Published by USENIX Association | Organized by USENIX

In this paper, we study the performance characteristics of nonbacktracking regex matchers and their vulnerability against ReDoS (regular expression denial of service) attacks. We focus on their known Achilles heel, which are extended regexes that use bounded quantifiers (e.g., '(ab){100}'). We propose a method for generating input texts that can cause ReDoS attacks on these matchers. The method exploits the bounded repetition and uses it to force expensive simulations of the deterministic automaton for the regex.
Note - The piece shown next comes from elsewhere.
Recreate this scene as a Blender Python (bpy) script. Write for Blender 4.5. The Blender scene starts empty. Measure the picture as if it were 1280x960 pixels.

We perform an extensive experimental evaluation of our and other state-of-the-art ReDoS generators on a large set of practical regexes with a comprehensive set of backtracking and nonbacktracking matchers, as well as experiments where we demonstrate ReDoS attacks on state-of-the-art real-world security applications containing SNORT with Hyperscan and the HW-accelerated regex matching engine on the NVIDIA BlueField-2 card. Our experiments show that bounded repetition is indeed a notable weakness of nonbacktracking matchers, with our generator being the only one capable of significantly increasing their running time.